## Brief
Set down the full listing exactly, character for character.

## Information supplied
————————

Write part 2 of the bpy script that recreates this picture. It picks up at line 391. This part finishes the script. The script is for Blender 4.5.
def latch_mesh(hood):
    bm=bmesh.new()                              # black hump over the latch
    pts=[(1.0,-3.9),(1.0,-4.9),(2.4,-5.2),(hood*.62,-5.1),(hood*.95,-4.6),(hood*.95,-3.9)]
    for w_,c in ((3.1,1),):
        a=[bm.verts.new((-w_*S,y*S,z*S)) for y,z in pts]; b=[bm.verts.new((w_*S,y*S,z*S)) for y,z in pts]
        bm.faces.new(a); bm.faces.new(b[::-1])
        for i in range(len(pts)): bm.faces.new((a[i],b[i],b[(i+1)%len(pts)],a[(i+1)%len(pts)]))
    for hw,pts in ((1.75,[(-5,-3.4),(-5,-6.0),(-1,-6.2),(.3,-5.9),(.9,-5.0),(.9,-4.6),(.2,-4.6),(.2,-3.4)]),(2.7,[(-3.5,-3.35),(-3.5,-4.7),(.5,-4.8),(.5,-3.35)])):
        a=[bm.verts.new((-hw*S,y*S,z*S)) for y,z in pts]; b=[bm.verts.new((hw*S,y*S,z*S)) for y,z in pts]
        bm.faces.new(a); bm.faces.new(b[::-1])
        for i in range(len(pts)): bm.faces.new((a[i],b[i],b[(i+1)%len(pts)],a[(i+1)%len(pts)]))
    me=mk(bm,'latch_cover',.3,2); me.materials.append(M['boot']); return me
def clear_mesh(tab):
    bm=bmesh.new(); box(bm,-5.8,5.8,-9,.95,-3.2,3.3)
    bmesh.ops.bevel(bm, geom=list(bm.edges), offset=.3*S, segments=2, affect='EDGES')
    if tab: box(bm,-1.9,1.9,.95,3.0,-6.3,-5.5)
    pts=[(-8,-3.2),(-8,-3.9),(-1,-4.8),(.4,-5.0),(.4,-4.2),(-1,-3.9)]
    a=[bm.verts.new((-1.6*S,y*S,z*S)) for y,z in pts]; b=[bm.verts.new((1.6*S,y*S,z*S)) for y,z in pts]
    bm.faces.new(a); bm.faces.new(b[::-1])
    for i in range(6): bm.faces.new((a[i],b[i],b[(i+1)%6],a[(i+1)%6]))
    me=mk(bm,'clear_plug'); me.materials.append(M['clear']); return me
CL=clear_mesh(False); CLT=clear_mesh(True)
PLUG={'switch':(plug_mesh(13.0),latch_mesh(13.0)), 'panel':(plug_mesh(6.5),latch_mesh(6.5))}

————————

## Solution for this task
Write part 2 of the bpy script that recreates this picture. It picks up at line 391. This part finishes the script. The script is for Blender 4.5.
def latch_mesh(hood):
    bm=bmesh.new()                              # black hump over the latch
    pts=[(1.0,-3.9),(1.0,-4.9),(2.4,-5.2),(hood*.62,-5.1),(hood*.95,-4.6),(hood*.95,-3.9)]
    for w_,c in ((3.1,1),):
        a=[bm.verts.new((-w_*S,y*S,z*S)) for y,z in pts]; b=[bm.verts.new((w_*S,y*S,z*S)) for y,z in pts]
        bm.faces.new(a); bm.faces.new(b[::-1])
        for i in range(len(pts)): bm.faces.new((a[i],b[i],b[(i+1)%len(pts)],a[(i+1)%len(pts)]))
    for hw,pts in ((1.75,[(-5,-3.4),(-5,-6.0),(-1,-6.2),(.3,-5.9),(.9,-5.0),(.9,-4.6),(.2,-4.6),(.2,-3.4)]),(2.7,[(-3.5,-3.35),(-3.5,-4.7),(.5,-4.8),(.5,-3.35)])):
        a=[bm.verts.new((-hw*S,y*S,z*S)) for y,z in pts]; b=[bm.verts.new((hw*S,y*S,z*S)) for y,z in pts]
        bm.faces.new(a); bm.faces.new(b[::-1])
        for i in range(len(pts)): bm.faces.new((a[i],b[i],b[(i+1)%len(pts)],a[(i+1)%len(pts)]))
    me=mk(bm,'latch_cover',.3,2); me.materials.append(M['boot']); return me
def clear_mesh(tab):
    bm=bmesh.new(); box(bm,-5.8,5.8,-9,.95,-3.2,3.3)
    bmesh.ops.bevel(bm, geom=list(bm.edges), offset=.3*S, segments=2, affect='EDGES')
    if tab: box(bm,-1.9,1.9,.95,3.0,-6.3,-5.5)
    pts=[(-8,-3.2),(-8,-3.9),(-1,-4.8),(.4,-5.0),(.4,-4.2),(-1,-3.9)]
    a=[bm.verts.new((-1.6*S,y*S,z*S)) for y,z in pts]; b=[bm.verts.new((1.6*S,y*S,z*S)) for y,z in pts]
    bm.faces.new(a); bm.faces.new(b[::-1])
    for i in range(6): bm.faces.new((a[i],b[i],b[(i+1)%6],a[(i+1)%6]))
    me=mk(bm,'clear_plug'); me.materials.append(M['clear']); return me
CL=clear_mesh(False); CLT=clear_mesh(True)
PLUG={'switch':(plug_mesh(13.0),latch_mesh(13.0)), 'panel':(plug_mesh(6.5),latch_mesh(6.5))}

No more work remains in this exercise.